By Lou Gall
Youth Correspondent
This past month, Glenwood Springs High School (GSHS) held Reality Town, an event that focuses on teaching high school students how to balance life with the cost of living.
Jill Wilson, a financial literacy teacher and the director of the GSHS event, had a lot to say. “It’s a culminating activity for my students to use all of the skills I’ve taught them,” she told The Sopris Sun.
While she’s been teaching for over 20 years, Wilson has hosted Reality Town since 2021. GSHS requires students to take financial literacy and by doing so helps them build up those skills that many would otherwise not have.
Ayelen Chavez, a sophomore, also had a lot to say. “I saw what my future could be and it showed me how to manage my money well — and not just my needs, but wants as well.” This event, while informative, is also a fun and interactive way for students to understand personal finance.

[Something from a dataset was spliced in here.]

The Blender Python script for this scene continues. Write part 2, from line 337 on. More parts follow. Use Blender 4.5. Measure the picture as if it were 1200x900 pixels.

This electric activity brings together 30 or more volunteers, each running different stations for students to go to. Volunteers come from all over the Roaring Fork Valley — from friends of Wilson, to accountants and even doctors. The stations range from buying housing to purchasing entertainment services, all of which give the students an idea of balancing income and expenses.
Each student is assigned a job, such as a journalist, with a stay-at-home spouse and an eight-year-old son. These “realities” affect the choices made over the course of the event. A participant may choose to buy a more expensive car as it is safer for their child, but then be forced to live in their mother’s basement because they are short on money.
One is also faced with outside factors that can affect their life, as well as those of their hypothetical family members. Reality Town demonstrates to students the financial and personal decisions they make early on will affect them well into the future.
“It gives us a look into the adult world,” said participant Mazy McEwan. While this event is the pinnacle of the course, students spend the semester developing an understanding of things, such as taxes or even investing.
While this may seem like an intuitive offering, it is not a statewide requirement. Many other states are beginning to see the importance, with 23 requiring students to take a financial literacy course to graduate.
“I think 100% of high school graduates should take a financial literacy class,” said Wilson, who is passionate about this event and the importance of financial literacy. Students throughout the years often tell her of the effect her class has had on their lives. Besides, “We will always have to understand money,” Wilson pointed out
High school students are beginning to understand the burdens and privileges of adulthood through this course. Just one semester of financial literacy can have a lifelong impact on students.
Wilson’s goal is to teach finance to every child she can, giving them the opportunity to understand it before having to deal with it for real. Advocacy groups across the state are lobbying for a financial literacy course to be a graduation requirement. While Reality Town is a two-hour period in students’ lives, the impact can change their world.